Pengamat Minta Polri Evaluasi Sistem Pengamanan Objek Vital
Siberkota.com, Kabupaten Tangerang – Direktur Eksekutif Kajian Politik Nasional (KPN) Adib Miftahul meminta Kepolisian Republik Indonesia (Polri) agar mengevaluasi sistem prosedur pengamanan objek vital nasional (Obvitnas) dan objek tertentu (Obter) di seluruh kawasan pemerintahan pasca kerusuhan unjuk rasa buruh ke Kantor Pusat Pemerintahan Gubernur Provinsi Banten pada Rabu (22/12) lalu.
“Polri sebagai alat negara pemelihara keamanan dan ketertiban masyarakat, harusnya ikut bertanggung jawab secara penuh terkait dengan keamanan kantor-kantor pelayananan masyarakat. Karena ini menyangkut hajat hidup orang banyak,” ucap Adib, Jumat, (25/12/2021)
Ia menilai, pada saat terjadinya kerusuhan peserta aksi demo buruh di Banten, ada standar manajemen pengamanan yang tidak berjalan dengan semestinya. Sehingga pihak aparatur kemanan setempat pun kebobolan.
Padahal, lanjutnya, dalam Peraturan Kepolisian Negara Republik Indonesia No 3/2019 tentang Pemberian Bantuan Pengamanan Pada Objek Vital Nasional dan Objek Tertentu, sangat jelas kalau Polri wajib melakukan Protap (Presedur Tetap) dalam rangka menjaga, mencegah dan mengantisipasi terjadinya ancaman, gangguan keamanan dan ketertiban masyarakat terhadap Objek Vital Nasional dan Objek Tertentu.
“Mestinya lingkungan pemerintah Provinsi Banten yang merupakan salah satu simbol dari penyelenggara pemerintah daeah harus mendapatkan pengamanan ekstra dari gangguan ancaman maupun keamanan,” katanya.
Oleh sebab itu, ia pun mendorong Kapolri Jendral Listyo Sigit Prabowo untuk segera melakukan evaluasi secara detail terhadap pelaksanaan dan penerapan manajemen keamanan kepolisian dalam menjaga Obvitnas dan Obter.
“Apabila nanti dibiarkan, maka tidak menutup kemungkinan kejadian ini akan terulang kembali di seluruh kantor-kantor pemerintahan,” ujarnya.

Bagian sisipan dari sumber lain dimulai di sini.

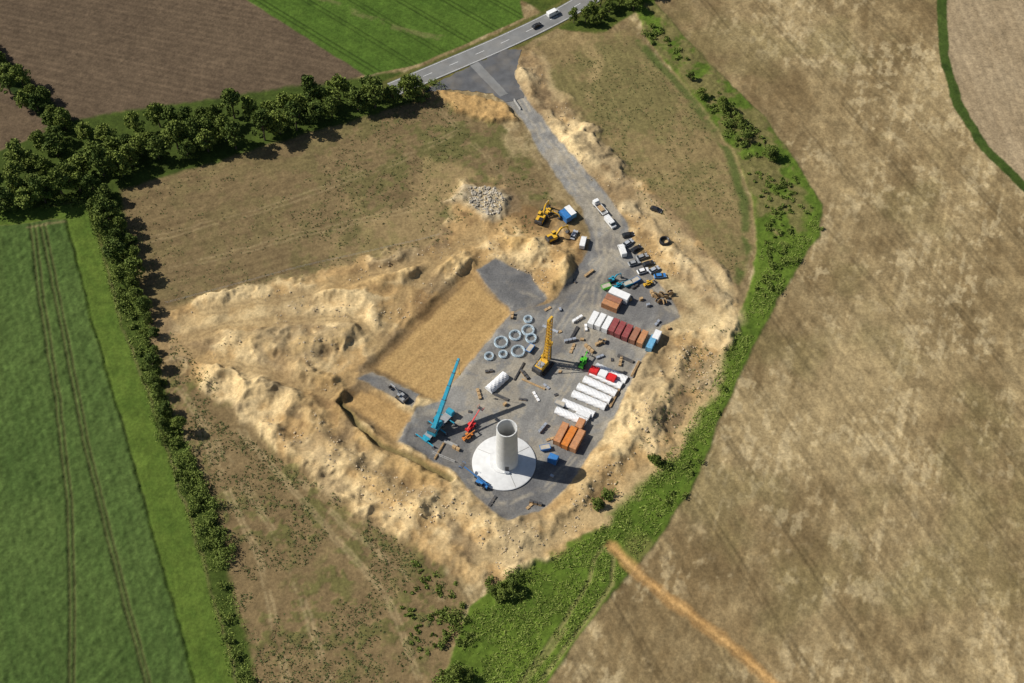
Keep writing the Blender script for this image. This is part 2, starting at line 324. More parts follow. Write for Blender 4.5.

Ia mengaku, dirinya tidak mempersoalkan aksi buruh yang menuntut peningkatan upah minimum provinsi (UMP) teraebut. Namun, peserta aksi buruh juga harus mengetahui bahwa penetapan standar upah minimum sudah dibahas dengan melibatkan pemerintah, pengusaha dan perwakilan buruh. Jika kemudian ada persoalan, maka sebaiknya digugat secara hukum.
“Jangan sampai aksi-aksi buruh yang sejatinya ingin menyampaikan aspirasinya, berujung ditunggangi oleh kepentingan politik menjelang Pemilu 2024 mendatang,” tuturnya.
Kemudian, ia menambahkan, pihak aparat kepolisian juga mesti peka terhadap keamanan dan kondusifitas aksi unjuk rasa. Pasalnya, Polri sebagai institusi pelayan masyarakat harus dapat memberikan rasa aman dan nyaman.
“Termasuk menjaga kondusifitas lingkungan perkantoran pemerintahan pusat maupun daerah. Karena ini terkait dengan kegiatan roda pemerintahan. Jika kemudian ada kejadian ricuh dilingkungan pemerintahan daerah, misalnya dalam hal ini kantor Gubenur Banten, maka ini akan menjadi preseden buruk bagi citra Polri. Netralitas Polri pun akan dipertanyakan jika terkesan melakukan pembiaran terhadap kegiatan-kegiatan yang dapat mengancam keamanan lingkungan pemerintahan,” kata dia.